One Direction star Harry Styles is suing the Daily Star for up to £100,000 after it wrongly identified him in an "X-rated" photograph on its front page.
The newspaper quickly realised its mistake, changing its first edition headline from "1D HARRY X-RATED SEX PIC SHAME" to "1D HARRY FURY AT FAKED SEX PIC" for its second edition.
But a libel claim form, seen by Press Gazette, said the story – which also appeared online – was "widely picked up and repeated across the media and internet".
The original story, which appeared on the night of 29 May for the next day's paper, reported: “One Direction faced a sex storm last night as parents slammed the band’s increasingly shocking behaviour.
“An explicit selfie image of Harry Styles, 20, flooded the net, sparking a flood of complaints.
“In the shot he poses bare-chested with one hand tugging down his black boxers and the other hand hovering provocatively over his manhood.”
The second edition reported: "One Direction star Harry Styles was furious last night after a fake sex picture appeared on the internet.
"The saucy image, showing a man with tattoos posing in his pants, is definitely not the 20-year-old boyband hunk."
Styles’ claim form, filed in the High Court in July, said that the story suggested he had “acted in a deeply shameful and disgraceful manner by deliberately posting online an indecent and sexually explicit photograph of himself touching his groin for all, and in particular his highly impressionable young fans, to see, thereby causing serious outrage amongst the general public for his shockingly irresponsible behaviour”.

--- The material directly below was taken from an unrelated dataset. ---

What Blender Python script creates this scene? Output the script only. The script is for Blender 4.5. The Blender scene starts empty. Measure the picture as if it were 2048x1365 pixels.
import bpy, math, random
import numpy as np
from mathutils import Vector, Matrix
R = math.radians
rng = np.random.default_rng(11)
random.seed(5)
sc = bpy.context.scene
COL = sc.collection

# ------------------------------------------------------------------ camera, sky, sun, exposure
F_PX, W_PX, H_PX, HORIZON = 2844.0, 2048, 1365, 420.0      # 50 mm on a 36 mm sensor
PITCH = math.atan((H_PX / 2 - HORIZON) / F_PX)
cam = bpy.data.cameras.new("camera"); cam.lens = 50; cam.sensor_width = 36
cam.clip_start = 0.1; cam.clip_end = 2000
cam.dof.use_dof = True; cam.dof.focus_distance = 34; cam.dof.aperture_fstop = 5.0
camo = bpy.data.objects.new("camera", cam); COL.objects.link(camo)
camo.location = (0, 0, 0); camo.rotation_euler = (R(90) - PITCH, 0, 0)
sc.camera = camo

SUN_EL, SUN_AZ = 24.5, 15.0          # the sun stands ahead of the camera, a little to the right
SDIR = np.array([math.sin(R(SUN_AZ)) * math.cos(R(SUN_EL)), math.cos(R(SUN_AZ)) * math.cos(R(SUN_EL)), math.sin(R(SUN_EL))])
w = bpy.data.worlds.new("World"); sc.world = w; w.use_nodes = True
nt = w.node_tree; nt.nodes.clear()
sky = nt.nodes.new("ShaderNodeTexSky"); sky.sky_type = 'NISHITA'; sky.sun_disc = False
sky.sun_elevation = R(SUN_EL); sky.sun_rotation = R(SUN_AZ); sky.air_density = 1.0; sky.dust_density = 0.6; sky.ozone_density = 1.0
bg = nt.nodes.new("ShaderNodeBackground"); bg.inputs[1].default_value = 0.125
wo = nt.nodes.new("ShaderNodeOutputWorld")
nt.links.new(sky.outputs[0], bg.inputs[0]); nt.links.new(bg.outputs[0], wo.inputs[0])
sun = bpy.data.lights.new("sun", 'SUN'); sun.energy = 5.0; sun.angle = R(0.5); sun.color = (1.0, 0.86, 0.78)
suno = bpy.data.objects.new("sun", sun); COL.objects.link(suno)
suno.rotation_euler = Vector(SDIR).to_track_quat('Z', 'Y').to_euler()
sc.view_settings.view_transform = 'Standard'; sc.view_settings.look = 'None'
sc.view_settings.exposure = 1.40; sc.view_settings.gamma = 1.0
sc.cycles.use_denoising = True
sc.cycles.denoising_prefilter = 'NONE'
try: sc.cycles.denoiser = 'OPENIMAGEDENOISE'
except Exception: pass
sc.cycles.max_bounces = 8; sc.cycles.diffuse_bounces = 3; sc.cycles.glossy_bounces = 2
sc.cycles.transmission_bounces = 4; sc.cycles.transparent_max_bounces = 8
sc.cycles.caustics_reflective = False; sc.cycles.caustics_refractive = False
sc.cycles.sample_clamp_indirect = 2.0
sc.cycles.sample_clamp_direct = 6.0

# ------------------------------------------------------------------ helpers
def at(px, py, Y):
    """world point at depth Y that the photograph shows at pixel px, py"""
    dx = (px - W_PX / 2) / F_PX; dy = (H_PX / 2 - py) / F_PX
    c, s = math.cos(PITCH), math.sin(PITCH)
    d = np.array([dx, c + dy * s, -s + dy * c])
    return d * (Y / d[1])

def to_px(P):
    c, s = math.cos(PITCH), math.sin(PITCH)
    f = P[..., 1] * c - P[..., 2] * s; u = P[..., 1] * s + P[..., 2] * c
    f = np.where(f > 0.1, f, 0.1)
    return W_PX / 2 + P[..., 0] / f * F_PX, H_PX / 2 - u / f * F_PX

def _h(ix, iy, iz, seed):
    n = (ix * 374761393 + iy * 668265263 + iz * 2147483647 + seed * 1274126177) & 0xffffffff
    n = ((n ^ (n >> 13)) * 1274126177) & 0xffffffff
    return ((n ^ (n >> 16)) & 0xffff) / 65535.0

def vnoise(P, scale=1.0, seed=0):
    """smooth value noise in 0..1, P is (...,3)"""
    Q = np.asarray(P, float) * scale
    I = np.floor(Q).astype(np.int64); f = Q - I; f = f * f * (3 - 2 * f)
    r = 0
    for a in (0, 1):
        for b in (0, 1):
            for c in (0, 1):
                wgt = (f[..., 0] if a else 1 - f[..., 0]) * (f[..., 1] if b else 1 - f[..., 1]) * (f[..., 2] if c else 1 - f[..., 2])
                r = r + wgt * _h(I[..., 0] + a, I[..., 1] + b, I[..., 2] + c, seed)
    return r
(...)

Highlighting the fact the story appeared online as well as in print, the claim form also said the Daily Star did not put the story to Styles or a representative before printing it.
“Given the prominence devoted to the story in such a high selling newspaper, and the sensational nature of the allegation, it was inevitable (and no doubt, intended) that it would be widely picked up and repeated across the media and internet, as in fact it was.”
Lee and Thompson LLP, representing Styles, said in the claim form that the paper had not apologised or admitted the allegation was defamatory.
The Daily Star published an apology on 25 October for the front page.
It said: "We said that Harry Styles of One Direction had posted explicit photos of himself online and we published one of them.
"In fact the pictures had been Photoshopped and were fake. They were not posted by Harry Styles and were not pictures of him.
"We apologise to Harry for any embarrassment and distress our article may have caused.
Express Newspapers, publisher of the Daily Star, declined to comment.